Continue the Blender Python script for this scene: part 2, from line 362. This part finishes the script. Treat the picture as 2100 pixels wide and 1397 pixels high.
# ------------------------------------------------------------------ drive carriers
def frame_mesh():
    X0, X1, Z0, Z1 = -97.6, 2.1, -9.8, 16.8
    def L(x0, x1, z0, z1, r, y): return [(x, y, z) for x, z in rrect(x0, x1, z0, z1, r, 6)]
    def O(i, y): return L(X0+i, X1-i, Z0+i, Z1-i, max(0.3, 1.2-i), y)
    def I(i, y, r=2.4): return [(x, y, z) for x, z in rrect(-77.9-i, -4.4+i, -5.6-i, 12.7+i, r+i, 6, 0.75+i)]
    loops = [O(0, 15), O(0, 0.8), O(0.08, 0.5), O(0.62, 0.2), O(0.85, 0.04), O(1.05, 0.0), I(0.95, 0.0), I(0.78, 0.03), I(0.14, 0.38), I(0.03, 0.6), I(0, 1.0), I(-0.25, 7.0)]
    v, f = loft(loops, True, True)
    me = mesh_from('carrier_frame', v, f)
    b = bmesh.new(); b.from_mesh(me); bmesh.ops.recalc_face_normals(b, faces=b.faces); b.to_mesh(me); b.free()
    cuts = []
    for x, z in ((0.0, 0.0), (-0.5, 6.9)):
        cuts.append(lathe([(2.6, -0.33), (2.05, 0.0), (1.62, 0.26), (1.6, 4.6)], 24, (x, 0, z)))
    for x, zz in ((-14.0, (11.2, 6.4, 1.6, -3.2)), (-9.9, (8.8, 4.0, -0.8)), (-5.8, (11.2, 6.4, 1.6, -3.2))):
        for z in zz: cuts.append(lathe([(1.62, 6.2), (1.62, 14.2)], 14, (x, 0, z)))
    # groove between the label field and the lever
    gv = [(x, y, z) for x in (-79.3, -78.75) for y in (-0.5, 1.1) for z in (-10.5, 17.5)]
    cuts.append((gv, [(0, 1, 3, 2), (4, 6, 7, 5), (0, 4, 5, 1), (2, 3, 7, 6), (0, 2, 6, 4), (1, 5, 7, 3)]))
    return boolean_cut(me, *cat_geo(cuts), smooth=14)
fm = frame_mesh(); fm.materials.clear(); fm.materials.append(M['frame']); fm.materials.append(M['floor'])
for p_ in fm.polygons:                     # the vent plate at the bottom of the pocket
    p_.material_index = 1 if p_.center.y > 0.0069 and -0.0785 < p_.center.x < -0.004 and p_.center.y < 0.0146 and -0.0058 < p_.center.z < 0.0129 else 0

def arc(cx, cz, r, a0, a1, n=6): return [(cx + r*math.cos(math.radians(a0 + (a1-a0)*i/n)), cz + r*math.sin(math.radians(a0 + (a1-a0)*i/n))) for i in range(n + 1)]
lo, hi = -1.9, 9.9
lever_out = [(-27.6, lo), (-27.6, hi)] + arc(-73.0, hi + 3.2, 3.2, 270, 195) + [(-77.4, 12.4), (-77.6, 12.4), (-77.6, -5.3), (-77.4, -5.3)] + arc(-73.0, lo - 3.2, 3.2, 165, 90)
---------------
STATED TASK: The whole listing above needs to be written out again exactly.

THE OUTPUT:
Continue the Blender Python script for this scene: part 2, from line 362. This part finishes the script. Treat the picture as 2100 pixels wide and 1397 pixels high.
# ------------------------------------------------------------------ drive carriers
def frame_mesh():
    X0, X1, Z0, Z1 = -97.6, 2.1, -9.8, 16.8
    def L(x0, x1, z0, z1, r, y): return [(x, y, z) for x, z in rrect(x0, x1, z0, z1, r, 6)]
    def O(i, y): return L(X0+i, X1-i, Z0+i, Z1-i, max(0.3, 1.2-i), y)
    def I(i, y, r=2.4): return [(x, y, z) for x, z in rrect(-77.9-i, -4.4+i, -5.6-i, 12.7+i, r+i, 6, 0.75+i)]
    loops = [O(0, 15), O(0, 0.8), O(0.08, 0.5), O(0.62, 0.2), O(0.85, 0.04), O(1.05, 0.0), I(0.95, 0.0), I(0.78, 0.03), I(0.14, 0.38), I(0.03, 0.6), I(0, 1.0), I(-0.25, 7.0)]
    v, f = loft(loops, True, True)
    me = mesh_from('carrier_frame', v, f)
    b = bmesh.new(); b.from_mesh(me); bmesh.ops.recalc_face_normals(b, faces=b.faces); b.to_mesh(me); b.free()
    cuts = []
    for x, z in ((0.0, 0.0), (-0.5, 6.9)):
        cuts.append(lathe([(2.6, -0.33), (2.05, 0.0), (1.62, 0.26), (1.6, 4.6)], 24, (x, 0, z)))
    for x, zz in ((-14.0, (11.2, 6.4, 1.6, -3.2)), (-9.9, (8.8, 4.0, -0.8)), (-5.8, (11.2, 6.4, 1.6, -3.2))):
        for z in zz: cuts.append(lathe([(1.62, 6.2), (1.62, 14.2)], 14, (x, 0, z)))
    # groove between the label field and the lever
    gv = [(x, y, z) for x in (-79.3, -78.75) for y in (-0.5, 1.1) for z in (-10.5, 17.5)]
    cuts.append((gv, [(0, 1, 3, 2), (4, 6, 7, 5), (0, 4, 5, 1), (2, 3, 7, 6), (0, 2, 6, 4), (1, 5, 7, 3)]))
    return boolean_cut(me, *cat_geo(cuts), smooth=14)
fm = frame_mesh(); fm.materials.clear(); fm.materials.append(M['frame']); fm.materials.append(M['floor'])
for p_ in fm.polygons:                     # the vent plate at the bottom of the pocket
    p_.material_index = 1 if p_.center.y > 0.0069 and -0.0785 < p_.center.x < -0.004 and p_.center.y < 0.0146 and -0.0058 < p_.center.z < 0.0129 else 0

def arc(cx, cz, r, a0, a1, n=6): return [(cx + r*math.cos(math.radians(a0 + (a1-a0)*i/n)), cz + r*math.sin(math.radians(a0 + (a1-a0)*i/n))) for i in range(n + 1)]
lo, hi = -1.9, 9.9
lever_out = [(-27.6, lo), (-27.6, hi)] + arc(-73.0, hi + 3.2, 3.2, 270, 195) + [(-77.4, 12.4), (-77.6, 12.4), (-77.6, -5.3), (-77.4, -5.3)] + arc(-73.0, lo - 3.2, 3.2, 165, 90)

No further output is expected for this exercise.